5. Também a rejeição do mercado (p. 105-6) me parece sofrer da mesma dificuldade
em pensar a democracia por vir. Dele mesmo, enquanto mecanismo de troca entre
quem vende e quem compra numa sociedade de altíssima especialização do
trabalho, o mercado é uma liberdade de escolha do que se quer consumir, dentro
dos limites dos orçamentos familiares, é claro. Basta saber da distribuição
mensal de alimentos em Cuba pelas famílias (ovos, açúcar, frangos, pão, etc),
um racionamento como houve durante a guerra de 39-45 mesmo em Lisboa (lembro-me
de garoto de 11 ou 12 anos ir de eléctrico da Rotunda para as bichas da
manteiga no Campo Grande), para se perceber que não é viável em termos
liberais. E é de liberdade contra o neo-liberalismo que se trata também. O mais
difícil é a estrutura do capital quando se torna especulação sob o nome de ‘mercado’,
quando isso domina electronicamente a economia dos verdadeiros e necessários
mercados, os que têm a ver com produção de coisas e com salários de gentes.

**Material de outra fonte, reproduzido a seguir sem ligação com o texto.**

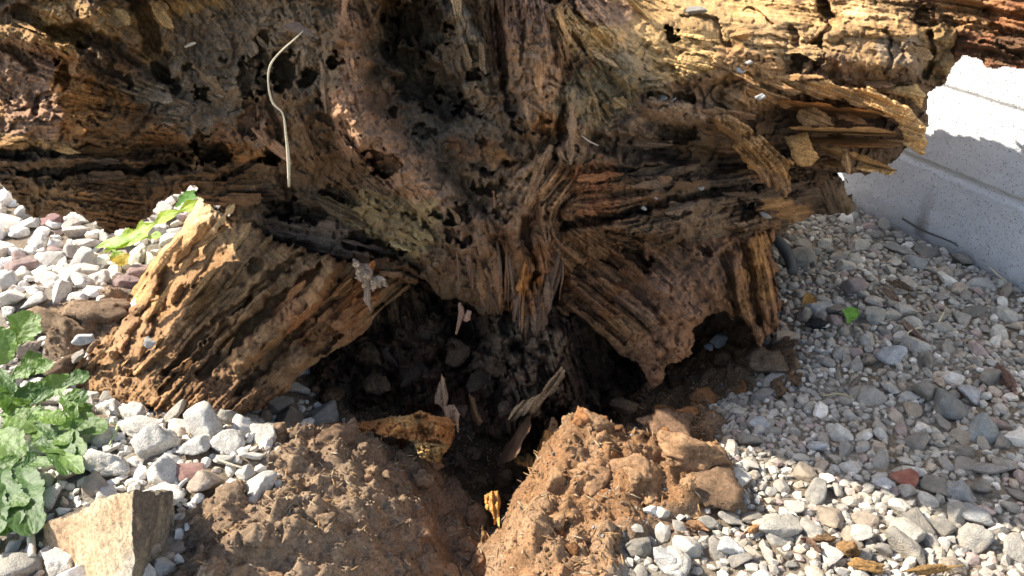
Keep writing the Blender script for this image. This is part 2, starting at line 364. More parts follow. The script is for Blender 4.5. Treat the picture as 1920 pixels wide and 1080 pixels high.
# ------------------------------------------------------------------ concrete block wall
def wall_mat():
    m, t, b = new_mat('painted_block'); co = coords(t)
    n1 = noise(t, co, 150, 4, .7); n2 = noise(t, co, 14, 3, .6); n3 = noise(t, co, 420, 2, .5)
    c = mixc(t, mrange(t, n2, .3, .7, 0, 1), (.60, .60, .61), (.68, .68, .68))
    v = N(t, 'ShaderNodeTexVoronoi'); v.inputs['Scale'].default_value = 190; t.links.new(co, v.inputs['Vector'])
    pit = N(t, 'ShaderNodeMath', operation='MULTIPLY'); t.links.new(mrange(t, v.outputs['Distance'], .22, .38, 1, 0), pit.inputs[0]); t.links.new(mrange(t, n1, .50, .58, 0, 1), pit.inputs[1])
    c = mixc(t, pit.outputs[0], c, (.26, .255, .25))
    vc = N(t, 'ShaderNodeVertexColor', layer_name='Col'); mm = N(t, 'ShaderNodeMix', data_type='RGBA', blend_type='MULTIPLY'); mm.inputs[0].default_value = 1
    t.links.new(c, mm.inputs[6]); t.links.new(vc.outputs['Color'], mm.inputs[7]); t.links.new(mm.outputs[2], b.inputs['Base Color'])
    h = N(t, 'ShaderNodeMath', operation='SUBTRACT'); t.links.new(n1, h.inputs[0]); t.links.new(pit.outputs[0], h.inputs[1])
    bump(t, b, h.outputs[0], .8, .005); b.inputs['Roughness'].default_value = .8; return m
M_WALL = wall_mat()
WB = np.array([1.085, 2.13]); WD = np.array([-.397, .918]); WN = np.array([-.918, -.397])     # wall foot, direction, outward normal
us = np.unique(np.r_[np.arange(-2.2, 5.6, .4), np.arange(-1.3, .9, .006), 5.6]); vs = np.unique(np.r_[-.25, np.arange(-.06, .55, .005), np.arange(.55, 1.81, .05), 1.82])
U, Vv = np.meshgrid(us, vs)
course = np.floor((Vv + .0) / .203); vj = np.abs(Vv - np.round(Vv / .203) * .203)
joint = ss(.013, .004, vj) * (Vv > .1)
uo = (U + .124 + .2 * (course % 2)); uj = np.abs(uo - np.round(uo / .406) * .406); hj = ss(.007, .002, uj)
dep = -.009 * np.maximum(joint, hj * .25) - .0016 * (fbm(U * 60, Vv * 60, 3, 3) - .5) * 2
PW = np.stack([WB[0] + U * WD[0] + dep * WN[0], WB[1] + U * WD[1] + dep * WN[1], Vv], -1)
stain = ss(.03, .006, np.abs(uj) + .02 * (fbm(U * 50, Vv * 50, 1, 3) - .5)) * ss(.19, .02, Vv) * (course == 0) * (np.abs(U + .124) < .1) * .9
foot = ss(.075, .0, Vv + .06 * (fbm(U * 20, Vv * 20, 4, 3) - .5)) * .6
CW = np.ones(U.shape + (3,)); CW = CW * (1 - stain[..., None] * np.array([.45, .47, .5])) * (1 - foot[..., None] * np.array([.5, .52, .55])) * (1 - joint[..., None] * np.array([.05, .03, -.02]))
nv, nu = U.shape; ii = (np.arange(nv - 1)[:, None] * nu + np.arange(nu - 1)[None]).ravel()
F = [np.stack([ii, ii + nu, ii + nu + 1, ii + 1], 1)]
k0, k1 = us[0], us[-1]; T_ = .19
def wp(u, v, d): return [WB[0] + u * WD[0] - d * WN[0], WB[1] + u * WD[1] - d * WN[1], v]
bk = [wp(k0, -.25, T_), wp(k1, -.25, T_), wp(k1, 1.82, T_), wp(k0, 1.82, T_)]; n0 = nv * nu
fr = [0, nu - 1, n0 - 1, n0 - nu]
F.append(np.array([[n0, n0 + 1, n0 + 2, n0 + 3], [fr[0], n0, n0 + 3, fr[3]], [fr[1], fr[2], n0 + 2, n0 + 1], [fr[3], n0 + 3, n0 + 2, fr[2]]]))
wl = mesh_obj('block_wall', np.r_[PW.reshape(-1, 3), bk], F, M_WALL, None, np.r_[CW.reshape(-1, 3), np.ones((4, 3))])
tag(wl, 'white painted concrete block wall with a recessed mortar joint behind the fallen log', 'wall')

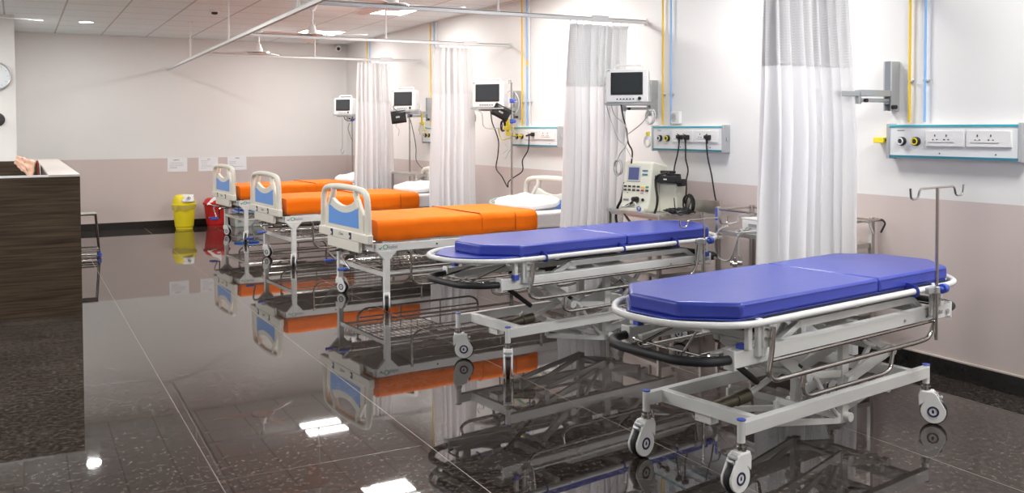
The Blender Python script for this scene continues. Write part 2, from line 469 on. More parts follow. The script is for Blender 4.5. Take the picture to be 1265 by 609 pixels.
struct('baseboard_back', MB().box((RX / 2 - 0.01, LY - 0.008, 0.05), (RX - 0.02, 0.016, 0.10)), M_SKIRT, bevel=0.002)
struct('trim_2', MB().box((RX / 2 - 0.01, LY - 0.006, 0.104), (RX - 0.02, 0.012, 0.008)), M_SKTOP, smooth=0)

# ================================================================== ceiling things
def panel(x, y, label, group=None):
    t = thing('ceiling_light', label, 'ceiling light', (x, y, HZ), 0, group)
    fr = MB()
    for sx, sy, dx, dy in ((0, 1, .6, .02), (0, -1, .6, .02), (1, 0, .02, .6), (-1, 0, .02, .6)):
        fr.box((sx * .291, sy * .291, -0.004), (dx, dy, 0.012))
    fr.build('frame', M_WPLA, t)
    MB().box((0, 0, -0.003), (.565, .565, 0.004)).build('diffuser', M_LAMP, t, smooth=0)
    ld = bpy.data.lights.new('ceiling_lamp', 'AREA'); ld.shape = 'SQUARE'; ld.size = 0.56; ld.energy = PANEL_W[y] if x > 0 else LEFT_W
    ld.color = (1.0, 0.985, 0.965)
    lo = bpy.data.objects.new('ceiling_lamp', ld); COL.objects.link(lo); lo.parent = t; lo.location = (0, 0, -0.008)

plab = {(3.8, 12.9): 'square lit ceiling panel nearest the far wall, behind the middle fan',
        (3.8, 10.2): 'square lit ceiling panel beside the fan at the top of the photo'}
for p in PANELS:
    panel(*p, plab.get(p, 'square lit ceiling panel outside the picture, continuing the row or added for extra light'), None if p in plab else 'ceiling panels out of view')

def downlight(x, y, label, group=None):
    t = thing('downlight', label, 'ceiling light', (x, y, HZ), 0, group)
    MB().lathe([(.098, 0.002), (.10, -0.006), (.085, -0.009), (.082, 0.0)], 32).build('rim', M_WPLA, t)
    MB().lathe([(.083, 0.0), (.083, -0.005)], 32).build('diffuser', M_LAMP, t)
    ld = bpy.data.lights.new('downlight_lamp', 'AREA'); ld.shape = 'DISK'; ld.size = 0.16; ld.energy = DOWN_W
    ld.color = (1.0, 0.98, 0.96)
    lo = bpy.data.objects.new('downlight_lamp', ld); COL.objects.link(lo); lo.parent = t; lo.location = (0, 0, -0.012)
dlab = {(0.8, 12.9): 'round downlight in the ceiling near the far wall, right of the other one',
        (0.2, 10.8): 'round downlight cut by the top edge of the photo'}
for p in DOWNS:
    downlight(*p, dlab.get(p, 'round downlight outside the picture on the left'), None if p in dlab else 'downlights out of view')

def fan(x, y, yaw, label, zb=2.485):
    t = thing('ceiling_fan', label, 'ceiling fan', (x, y, HZ), yaw)
    h = zb - HZ
    MB().lathe([(.02, 0), (.058, -0.001), (.055, -.03), (.03, -.075), (.016, -.08)], 24).build('canopy', M_FANW, t)
    MB().cyl((0, 0, -.07), (0, 0, h + .10), .011).build('down_rod', M_FANW, t)
    MB().lathe([(.014, h + .135), (.03, h + .12), (.036, h + .085), (.05, h + .05), (.055, h + .03), (.13, h + .026), (.15, h + .01), (.145, h - .012), (.10, h - .022), (.03, h - .028)], 36).build('motor', M_FANW, t)
    MB().lathe([(.153, h + .012), (.156, h + .004), (.153, h - .004)], 36).build('trim_ring', M_CHR, t)
    for k in range(3):
        a = 2 * pi * k / 3; R = Matrix.Rotation(a, 4, 'Z')
        b = MB(); n = 10; vs = []; fs = []
        for i in range(n + 1):
            r = .13 + (.62 - .13) * i / n
            w = .028 + .035 * min(1, i / 3.0)
            if i == n: w *= .7
            zz = h + .016 - .012 * i / n
            for sgn, zo in ((-1, -.006), (1, .010)):
                vs.append((r, sgn * w, zz + zo))
        m = len(vs)
        vs += [(v[0], v[1], v[2] - .004) for v in vs]
        for i in range(n):
            a0, a1, b0, b1 = 2 * i, 2 * i + 1, 2 * i + 2, 2 * i + 3
            fs += [(a0, a1, b1, b0), (m + a0, m + b0, m + b1, m + a1), (a0, b0, m + b0, m + a0), (a1, m + a1, m + b1, b1)]
        fs += [(0, m, m + 1, 1), (2 * n, 2 * n + 1, m + 2 * n + 1, m + 2 * n)]
        b.add(vs, fs, R); b.build('blade', M_FANW, t)
fan(2.95, 12.9, radians(-78), 'white ceiling fan farthest away, hanging before the far wall')
fan(2.866, 10.0, radians(-40), 'white ceiling fan in the middle of the row of three, beside a lit panel', 2.455)
fan(2.846, 7.5, radians(-20), 'white ceiling fan nearest the camera, cut by the top of the photo')
fan(-0.38, 9.9, radians(2), 'white ceiling fan at the left edge with only one blade tip showing')

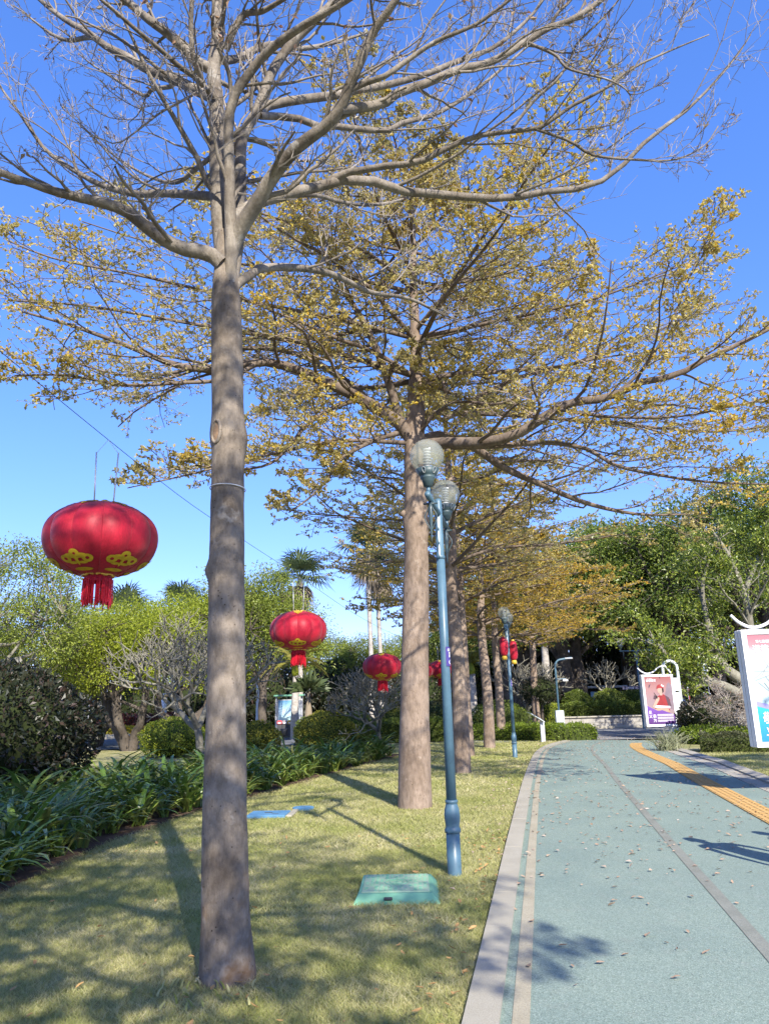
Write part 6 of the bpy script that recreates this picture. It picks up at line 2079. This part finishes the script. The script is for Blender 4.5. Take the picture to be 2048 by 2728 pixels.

6. Mas não quero discutir com um bom amigo e ficar
apenas nas nossas divergências, quero arriscar-me também a dizer coisas discutíveis
e que me obriguem a engolir críticas de outros. Julgo que hoje a contradição do
capitalismo é maior em relação às técnicas que se estão desenvolvendo e que dão
possibilidades maiores às gentes, que já foram razões dessas, telefones,
rádios, televisões, que ajudaram à implosão das sociedades fechadas e
repressivas dos comunismos e dos militares latino-americanos. Hoje computadores
e a Teia universal deles jogam também a nosso favor. Ora, creio que uma tendência
que parece que o capitalismo ocidental está a conhecer é dupla: por um lado, o
desemprego crescente, que parece resultar dos robots e computadores
substituírem os trabalhos de rotina, por outro os quadros de alta posição em
bancos e empresas multinacionais são os novos ‘ganhadores de dinheiro’, que
querem salários e comissões, lucros pois, cada vez maiores e encontram nos
‘comandantes’ financeiros cumplicidades por necessitarem desses quadros para
levar avante os interesses das empresas, cada vez mais complicados e pedindo
‘espertos’, como se diz em francês. Foi esta ganância que gerou a crise
bancária desde os subprime e
da falência do Leman’s Brothers e não deixa de ser sintomática a maneira
antidemocrática como os ‘comandantes’ políticos se deram como primazia salvar
os bancos, os seus quadros (nenhum foi preso pelos seus crimes), à custa das economias,
obrigando à austeridade (eu gosto de ser austero!) que é cortar os serviços de
saúde e de segurança social, pensões e salários. Mas ter melhores máquinas e
menos trabalhadores e menos salários também significa falta de compradores e
menores lucros, o que obrigará a diminuir progressivamente os horários de
trabalho e aproximar-se do pleno emprego, em vez da ilusão de crescimento indefinido. Imagino, na minha boa ingenuidade,
que haverá aqui uma possibilidade (cheia de sofrimentos, como todas as revoluções)
de um certo esvaziar da máquina técnico-financeira face a uma crise que se
acentua sem solução ‘capitalista’, como está a suceder na Grécia, contra toda a
lógica politica da ‘União’ Europeia. E então as novas possibilidades das gentes
com muito tempo livre de emprego são de afazeres novos e livres, desde
desportivos a culturais e retomas de maneiras antigas, artesanais ou agrícolas,
sei lá! Criar-se-ia uma rede paralela ao Ge-stell técnico-financeiro donde os
salários baixavam, mas a rede tornar-se-ia muito mais interessante como
imaginação para viver do que as rotinas dos call-senters ou das cadeias de montagem.
E onde suceder que não haja sequer produção por não haver capital que se
invista, então far-se-iam coisas para se trocarem, criando novas moedas sociais[4]
como se faz já em vários lados. Foi isto que anunciou ecologicamente há 35 anos
André Gorz no seu Adieux au prolétariat. Au-delà du socialisme (Galilée, 1980). Assim se partilharia o comum.
7. Mas é claro que se trata duma perspectiva
limitada a uma sociedade, pensá-la em termos de Ocidente já é difícil, ter em
conta a Ásia, a África e a América latina mostra bem os nossos limites de
perspectivar. Valha-nos a filosofia, ler este agradável livro e discuti-lo.